First, google up “reductio ad absurdum.” :slight_smile:

This is the level of dismissal this topic got a few years ago, when it was still semi-secret or at least not widely known how much consumer activity was tracked and monitored. It wasn’t then and isn’t now about simple matching your purchases to ads or product stocking; the other version of this dismissal is “Oh goody, it means my supermarket will always have my brand of peanut butter.” (Wrong, if your brand doesn’t fit the revenue value point.)

Put as briefly as possible, massive consumer tracking and data analysis means the whole economic net gets closed a lot more tightly around you. You don’t get more choices or your preferred choices; you get the choices discovered to bring maximum revenue from the target population. You can’t buy Grandma Jane’s peanut butter any more, because it generated 3% less profit per shelf foot than the median brand… but they know they won’t lose your business because you’ll just buy Jif instead (+6% in revenue generation). Multiply that across the spectrum for insurance, food, consumer products, cars, employment offerings and so forth - all optimized not to give you real choice, but to limit the populations choices to the smallest subset that generates the most profit.

And as much as that sounds like good ol’ capitalism and free market at work, it’s really something new and insidious in a number of ways. It means you will get what they think you will buy… and nothing else. More to the point, it means you will get what they pretty much know they can *make *you buy… and nothing else.

Put another way, it means that the consumer good, insurance, and even employment providers can essentially read your mind and thus win every hand of life poker - you will “win” fewer and fewer times in choice and benefit, getting only the smallest return (with the largest imagined set of “choice” and “benefit”) they can get you to accept. Think about it: an iPhone in nine colors is still just one product. Five variations of Jif is still just one product. Five companies offering car insurance plans with different names is just one choice. Ten companies hiring to identical slots is just one choice. And that’s the goal and purpose of massive data mining and big data analysis: to maximize revenue from the smallest possible set of consumer choices.

Choices in life alternatives, not just cat food.

That number seems totally out of line to me. A check of the AT&T 2016 Annual Report shows that their line item for consumer wireless service is $32 billion. This new data, calculated from an increase in cost, is worth two to three times their entire actual revenue? That can’t be true.

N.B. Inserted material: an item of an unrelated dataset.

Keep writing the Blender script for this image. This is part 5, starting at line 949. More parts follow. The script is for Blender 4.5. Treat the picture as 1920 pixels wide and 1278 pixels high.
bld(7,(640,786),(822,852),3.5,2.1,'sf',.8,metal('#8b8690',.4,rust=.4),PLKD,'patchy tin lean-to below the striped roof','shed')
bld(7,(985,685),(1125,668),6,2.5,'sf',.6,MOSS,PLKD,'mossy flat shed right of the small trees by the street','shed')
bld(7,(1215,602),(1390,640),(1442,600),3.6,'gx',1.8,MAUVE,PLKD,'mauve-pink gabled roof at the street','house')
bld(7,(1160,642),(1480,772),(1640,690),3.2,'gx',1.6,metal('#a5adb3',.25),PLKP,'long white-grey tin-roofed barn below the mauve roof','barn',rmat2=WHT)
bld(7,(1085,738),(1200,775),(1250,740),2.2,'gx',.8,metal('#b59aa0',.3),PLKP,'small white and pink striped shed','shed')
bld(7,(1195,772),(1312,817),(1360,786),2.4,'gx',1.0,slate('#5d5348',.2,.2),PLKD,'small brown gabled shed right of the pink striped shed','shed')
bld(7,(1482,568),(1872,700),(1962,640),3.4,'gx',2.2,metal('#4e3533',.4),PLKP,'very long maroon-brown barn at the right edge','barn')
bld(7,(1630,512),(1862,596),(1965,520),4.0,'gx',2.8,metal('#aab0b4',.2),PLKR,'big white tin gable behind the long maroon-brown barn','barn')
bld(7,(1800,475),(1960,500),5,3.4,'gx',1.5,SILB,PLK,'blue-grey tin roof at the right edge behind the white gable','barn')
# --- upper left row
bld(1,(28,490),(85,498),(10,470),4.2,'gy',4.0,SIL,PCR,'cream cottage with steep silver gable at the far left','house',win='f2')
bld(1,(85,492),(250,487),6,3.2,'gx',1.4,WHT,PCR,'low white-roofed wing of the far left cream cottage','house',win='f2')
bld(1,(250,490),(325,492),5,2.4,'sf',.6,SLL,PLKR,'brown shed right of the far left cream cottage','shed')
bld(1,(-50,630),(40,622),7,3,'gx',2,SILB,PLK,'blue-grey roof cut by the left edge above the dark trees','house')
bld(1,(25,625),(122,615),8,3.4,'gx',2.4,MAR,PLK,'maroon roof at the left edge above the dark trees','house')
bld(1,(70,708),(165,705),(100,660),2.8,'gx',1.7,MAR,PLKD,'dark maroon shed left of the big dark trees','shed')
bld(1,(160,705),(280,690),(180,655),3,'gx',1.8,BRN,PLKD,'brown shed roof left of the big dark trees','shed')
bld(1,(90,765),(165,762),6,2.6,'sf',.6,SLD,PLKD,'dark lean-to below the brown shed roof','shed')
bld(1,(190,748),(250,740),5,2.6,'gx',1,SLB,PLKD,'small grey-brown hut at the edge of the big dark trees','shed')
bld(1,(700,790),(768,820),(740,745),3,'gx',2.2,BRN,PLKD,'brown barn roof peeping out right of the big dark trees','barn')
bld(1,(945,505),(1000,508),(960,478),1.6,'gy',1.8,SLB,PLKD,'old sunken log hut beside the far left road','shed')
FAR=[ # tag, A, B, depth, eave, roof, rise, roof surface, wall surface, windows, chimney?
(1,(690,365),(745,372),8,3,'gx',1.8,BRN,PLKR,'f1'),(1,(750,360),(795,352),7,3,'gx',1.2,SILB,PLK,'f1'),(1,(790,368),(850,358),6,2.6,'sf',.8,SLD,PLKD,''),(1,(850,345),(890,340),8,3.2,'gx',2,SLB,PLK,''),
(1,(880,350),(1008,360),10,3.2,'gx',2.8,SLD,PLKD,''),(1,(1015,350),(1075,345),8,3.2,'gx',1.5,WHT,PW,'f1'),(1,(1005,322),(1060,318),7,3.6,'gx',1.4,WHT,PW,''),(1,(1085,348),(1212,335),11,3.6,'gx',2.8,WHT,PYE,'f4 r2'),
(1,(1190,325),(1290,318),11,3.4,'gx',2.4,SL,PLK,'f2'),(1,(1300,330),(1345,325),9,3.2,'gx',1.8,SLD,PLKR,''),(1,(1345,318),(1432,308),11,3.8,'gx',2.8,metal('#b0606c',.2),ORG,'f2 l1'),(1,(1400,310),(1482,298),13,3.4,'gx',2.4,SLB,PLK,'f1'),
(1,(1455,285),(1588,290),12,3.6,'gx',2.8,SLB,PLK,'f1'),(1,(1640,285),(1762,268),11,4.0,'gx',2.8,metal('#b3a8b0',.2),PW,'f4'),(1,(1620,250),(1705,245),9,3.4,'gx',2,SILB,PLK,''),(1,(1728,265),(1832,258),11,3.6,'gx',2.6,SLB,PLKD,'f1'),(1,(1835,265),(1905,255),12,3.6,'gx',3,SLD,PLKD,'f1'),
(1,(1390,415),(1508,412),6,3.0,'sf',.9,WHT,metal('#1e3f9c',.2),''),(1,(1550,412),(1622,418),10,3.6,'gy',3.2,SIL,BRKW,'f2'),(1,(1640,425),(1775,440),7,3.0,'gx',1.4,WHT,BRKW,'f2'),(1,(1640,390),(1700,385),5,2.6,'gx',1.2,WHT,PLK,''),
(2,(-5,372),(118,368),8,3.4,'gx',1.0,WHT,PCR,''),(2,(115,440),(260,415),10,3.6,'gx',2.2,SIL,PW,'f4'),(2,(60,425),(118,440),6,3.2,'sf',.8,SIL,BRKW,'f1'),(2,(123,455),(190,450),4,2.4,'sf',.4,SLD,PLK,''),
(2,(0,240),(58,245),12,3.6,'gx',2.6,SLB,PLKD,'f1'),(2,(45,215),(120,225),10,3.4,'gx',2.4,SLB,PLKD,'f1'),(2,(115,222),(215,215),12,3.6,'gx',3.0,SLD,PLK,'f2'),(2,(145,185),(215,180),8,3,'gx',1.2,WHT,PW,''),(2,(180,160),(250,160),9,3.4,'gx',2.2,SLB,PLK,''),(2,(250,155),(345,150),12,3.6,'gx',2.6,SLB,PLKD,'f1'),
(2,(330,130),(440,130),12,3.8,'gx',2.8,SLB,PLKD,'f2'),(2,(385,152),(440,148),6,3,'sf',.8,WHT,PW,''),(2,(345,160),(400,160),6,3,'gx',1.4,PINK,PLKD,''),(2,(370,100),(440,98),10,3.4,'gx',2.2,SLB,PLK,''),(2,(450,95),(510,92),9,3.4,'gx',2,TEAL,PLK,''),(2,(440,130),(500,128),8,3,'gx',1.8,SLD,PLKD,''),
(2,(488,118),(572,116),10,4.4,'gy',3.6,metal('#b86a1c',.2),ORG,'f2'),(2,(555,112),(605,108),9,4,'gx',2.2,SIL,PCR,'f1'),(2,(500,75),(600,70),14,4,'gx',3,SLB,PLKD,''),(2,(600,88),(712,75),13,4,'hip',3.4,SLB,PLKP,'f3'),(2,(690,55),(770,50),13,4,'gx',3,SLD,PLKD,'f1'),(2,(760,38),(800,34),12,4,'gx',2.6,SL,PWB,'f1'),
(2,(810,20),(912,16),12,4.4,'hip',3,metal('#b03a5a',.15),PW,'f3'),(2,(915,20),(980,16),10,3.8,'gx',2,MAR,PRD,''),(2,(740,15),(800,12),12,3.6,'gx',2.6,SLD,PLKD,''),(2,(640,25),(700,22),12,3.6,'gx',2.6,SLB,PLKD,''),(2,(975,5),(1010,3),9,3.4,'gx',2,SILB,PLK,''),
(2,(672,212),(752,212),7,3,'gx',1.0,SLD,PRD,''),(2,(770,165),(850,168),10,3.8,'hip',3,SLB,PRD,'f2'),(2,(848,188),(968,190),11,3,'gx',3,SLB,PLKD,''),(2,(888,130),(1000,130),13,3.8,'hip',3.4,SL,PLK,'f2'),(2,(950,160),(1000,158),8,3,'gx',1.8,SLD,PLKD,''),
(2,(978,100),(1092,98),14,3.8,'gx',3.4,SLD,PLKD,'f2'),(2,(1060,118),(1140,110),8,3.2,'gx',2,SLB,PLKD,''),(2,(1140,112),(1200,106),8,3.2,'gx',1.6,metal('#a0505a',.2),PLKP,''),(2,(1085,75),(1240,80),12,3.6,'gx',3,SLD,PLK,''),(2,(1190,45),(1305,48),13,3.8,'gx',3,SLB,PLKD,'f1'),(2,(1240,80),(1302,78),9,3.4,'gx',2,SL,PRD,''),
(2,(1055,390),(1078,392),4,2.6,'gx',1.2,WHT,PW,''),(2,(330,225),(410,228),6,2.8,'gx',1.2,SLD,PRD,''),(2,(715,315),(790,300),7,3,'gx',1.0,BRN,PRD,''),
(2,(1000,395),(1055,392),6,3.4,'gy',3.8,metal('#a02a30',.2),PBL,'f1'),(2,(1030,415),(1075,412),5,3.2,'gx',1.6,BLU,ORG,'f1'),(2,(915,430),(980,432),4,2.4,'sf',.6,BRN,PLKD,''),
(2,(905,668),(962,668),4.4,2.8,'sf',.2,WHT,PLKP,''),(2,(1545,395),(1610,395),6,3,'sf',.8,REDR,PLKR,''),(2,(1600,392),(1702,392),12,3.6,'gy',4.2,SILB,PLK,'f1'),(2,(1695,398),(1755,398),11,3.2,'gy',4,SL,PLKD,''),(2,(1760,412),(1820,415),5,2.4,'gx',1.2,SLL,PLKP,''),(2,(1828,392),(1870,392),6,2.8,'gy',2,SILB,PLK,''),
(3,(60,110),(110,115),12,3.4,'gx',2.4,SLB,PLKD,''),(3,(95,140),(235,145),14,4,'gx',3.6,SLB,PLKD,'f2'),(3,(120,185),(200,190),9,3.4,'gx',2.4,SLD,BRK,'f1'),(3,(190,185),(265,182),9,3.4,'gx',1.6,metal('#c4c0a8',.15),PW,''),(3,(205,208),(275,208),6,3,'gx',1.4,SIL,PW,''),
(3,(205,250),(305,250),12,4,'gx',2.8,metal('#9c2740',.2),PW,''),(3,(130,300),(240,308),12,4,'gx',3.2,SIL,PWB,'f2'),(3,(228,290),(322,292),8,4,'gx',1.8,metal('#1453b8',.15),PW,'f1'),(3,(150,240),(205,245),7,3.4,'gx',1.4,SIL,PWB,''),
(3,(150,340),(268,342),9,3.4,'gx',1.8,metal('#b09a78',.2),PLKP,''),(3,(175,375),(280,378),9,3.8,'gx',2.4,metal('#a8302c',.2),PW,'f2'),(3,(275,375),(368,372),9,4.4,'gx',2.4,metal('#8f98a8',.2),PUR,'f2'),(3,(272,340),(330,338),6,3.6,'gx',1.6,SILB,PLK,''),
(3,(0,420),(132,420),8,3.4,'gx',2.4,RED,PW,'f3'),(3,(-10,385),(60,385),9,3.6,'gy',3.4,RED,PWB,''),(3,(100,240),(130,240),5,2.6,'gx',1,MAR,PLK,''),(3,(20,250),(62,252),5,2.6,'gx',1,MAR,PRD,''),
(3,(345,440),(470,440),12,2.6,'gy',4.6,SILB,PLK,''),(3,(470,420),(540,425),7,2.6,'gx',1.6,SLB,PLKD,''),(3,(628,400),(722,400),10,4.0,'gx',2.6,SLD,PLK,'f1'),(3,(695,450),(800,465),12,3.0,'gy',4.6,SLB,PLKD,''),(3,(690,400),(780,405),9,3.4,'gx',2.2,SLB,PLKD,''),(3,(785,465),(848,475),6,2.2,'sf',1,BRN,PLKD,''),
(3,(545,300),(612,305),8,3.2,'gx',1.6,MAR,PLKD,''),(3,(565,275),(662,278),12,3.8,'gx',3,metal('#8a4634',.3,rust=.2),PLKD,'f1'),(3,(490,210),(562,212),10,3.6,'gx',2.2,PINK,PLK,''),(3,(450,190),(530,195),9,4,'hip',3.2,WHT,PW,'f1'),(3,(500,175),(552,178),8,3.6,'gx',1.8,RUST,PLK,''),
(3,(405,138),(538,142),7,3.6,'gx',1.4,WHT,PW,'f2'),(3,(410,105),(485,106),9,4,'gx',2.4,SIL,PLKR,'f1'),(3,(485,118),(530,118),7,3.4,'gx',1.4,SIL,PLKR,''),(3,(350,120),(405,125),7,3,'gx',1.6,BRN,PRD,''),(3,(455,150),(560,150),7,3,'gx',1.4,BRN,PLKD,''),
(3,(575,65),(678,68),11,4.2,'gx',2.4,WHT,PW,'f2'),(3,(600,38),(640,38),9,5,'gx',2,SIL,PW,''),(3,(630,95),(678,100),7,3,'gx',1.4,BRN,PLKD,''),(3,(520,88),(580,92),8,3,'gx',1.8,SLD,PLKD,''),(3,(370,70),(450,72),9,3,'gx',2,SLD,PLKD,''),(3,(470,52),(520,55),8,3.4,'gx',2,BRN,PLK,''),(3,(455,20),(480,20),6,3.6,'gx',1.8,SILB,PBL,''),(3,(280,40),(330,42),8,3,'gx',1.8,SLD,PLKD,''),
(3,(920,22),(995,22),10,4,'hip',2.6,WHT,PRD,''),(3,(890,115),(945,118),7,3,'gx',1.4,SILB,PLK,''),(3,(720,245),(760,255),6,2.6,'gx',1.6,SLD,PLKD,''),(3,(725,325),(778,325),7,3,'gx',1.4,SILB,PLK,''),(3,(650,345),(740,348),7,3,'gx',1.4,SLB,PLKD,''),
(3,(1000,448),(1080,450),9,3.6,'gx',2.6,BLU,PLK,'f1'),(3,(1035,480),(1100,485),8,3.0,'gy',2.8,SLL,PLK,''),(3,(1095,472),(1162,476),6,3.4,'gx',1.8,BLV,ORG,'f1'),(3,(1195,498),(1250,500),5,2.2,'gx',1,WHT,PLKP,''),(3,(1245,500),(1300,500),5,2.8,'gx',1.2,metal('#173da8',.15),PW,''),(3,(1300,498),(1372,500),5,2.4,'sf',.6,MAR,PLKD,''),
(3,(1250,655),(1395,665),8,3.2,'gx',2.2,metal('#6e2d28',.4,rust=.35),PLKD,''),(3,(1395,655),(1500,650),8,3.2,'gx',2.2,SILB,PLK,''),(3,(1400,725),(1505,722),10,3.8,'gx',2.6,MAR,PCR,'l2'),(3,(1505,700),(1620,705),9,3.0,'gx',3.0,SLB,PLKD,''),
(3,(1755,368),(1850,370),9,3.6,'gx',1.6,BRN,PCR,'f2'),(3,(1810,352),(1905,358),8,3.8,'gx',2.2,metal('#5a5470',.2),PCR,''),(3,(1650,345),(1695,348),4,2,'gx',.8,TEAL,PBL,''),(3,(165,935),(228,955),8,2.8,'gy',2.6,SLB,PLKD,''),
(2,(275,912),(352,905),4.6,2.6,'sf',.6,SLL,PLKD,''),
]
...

It’s simply a mistake to use consumer pricing levels to assume profits from another source. There is not a one-to-one matchup between them.

I’ve no doubt Congress gave the big companies a gift, but it’s not $30/month/household. Even $30/year/household would be a lot.

Also, it just cancelled protections that were supposed to go in place later this year. So nothing has really changed.

People keep posting while I’m posting. I can’t catch up. That’s the future that worries me.

I’m going to argue again that the offsetting benefits leave me with a net positive. The cereal aisle has grown since I was a kid, true, but it has hit a peak. (There are not two cereal aisles. In fact, in the largest supermarkets I know, it is just one side of one aisle in the front of the store.) In that aisle are far more choices that far better satisfy a far larger percentage of households than were happy when you could only get one variety of Cheerios instead of six or eight. That aisle also carries muesli and other variations on cereal that never used to be there. I see new variations all the time as well. If they sell well they stay permanently, a much more efficient process than that used to be. In another aisle there are other cereals, such as gluten-free ones. Gluten-freeness may be far overblown but it serves a very real segment of the population. I have parallel experience. I covered the rise of awareness of lactose intolerance and the number of specialty products that were lactose-free for three decades. That’s absolutely real. But no matter how hard companies pushed to move people onto lactose-free variants, only the core needy responded. The moderately needy didn’t perceive a net plus from doing so.

This is the counter-argument to the data-selling panic. The companies can lead consumers, they can tempt consumers, they can dangle myriads of products in front of consumers, but they have to offer not merely perceived value but net positive perceived value to the changes to stick. Nothing in data mining has changed this basic fact.

The idiot tech guru who ran JC Penney into the ground did so in the course of trying to turn a brick-and-mortar chain into a nationwide datamining operation, because the data from existing and new customers was deemed more valuable in the long run than selling a few smocks and sneakers.

That he destroyed a fine old chain with a solid niche is incidental. As a savvy friend pointed out, he failed at his intended purpose, too, despite being a tech ween and that everyone one else with a desktop computer and a copy of SPSS is finding ways to make money from consumer data processing. LoserLoser.

I think you’re making my point. A) He couldn’t make more money from data than by product sales. B) He couldn’t raise consumer spending because they perceived constant low pricing as a net loss from regular sales. That’s lose/lose but in exactly the way that fits what I’m saying.

To a certain point, and with a rather naive and trusting viewpoint, this is true. Certainly a fairly basic driver here is for companies to make the most they can from the least expenditures, and only rabid anti-capitalists (which I’m not) can object. There’s no reason a company should continue to produce a product that doesn’t pull its weight in the bottom line, directly or indirectly.

However, this is a sledgehammer tool that’s already being misused. Its scope goes far, far beyond determining what products show up on a grocery store shelf - that’s just the simplest and most at-hand example. When this tool starts being used to shape populations in ways other than purchase of consumer staples, it has the potential to generate control and influence on some much more important levels - including things like political choice.

And I completely disagree with the idea that consumers can’t be made to buy things or make choices; that sellers can only sort of pester us, not really influence us. The last century is absolutely filled with things that were hammered down the consuming public’s throat until they became “essentials.” Things that did not exist the week before and in the end serve no real useful purpose. The cycle of marketing products is built on creating niches and then filling them, and it’s been done uncounted thousands of times since WWII alone.

So when marketers (== consumer good multinationals, for the most part) start analyzing the population for what it can be made to buy, knowing with good precision what that thing is and how to pitch it so that the pitch bypasses consumer disinterest, lack of need and outright rejection filters… it’s not good for anyone but General Motors. Make no mistake, this is not just another iteration of “invent it and make them buy it.” It’s a new thing in this world, and it’s a terribly, terribly dangerous thing, as hints from the recent election tell.

Because the guy was a self-important fuckup.

His thousands of peers are succeeding just fine at both efforts, some more one way and some the other, and new entities join the game (mostly on the data side) daily.

Tell your friend to look into the AirSage data sets - this data exists and is available for purchase to a pretty high resolution. Sprint and Verizon aggregate the location data from their subscribers and make it available for purchase, and it includes things like travel patterns, dwell times, time series traffic in 15 minute increments, and more.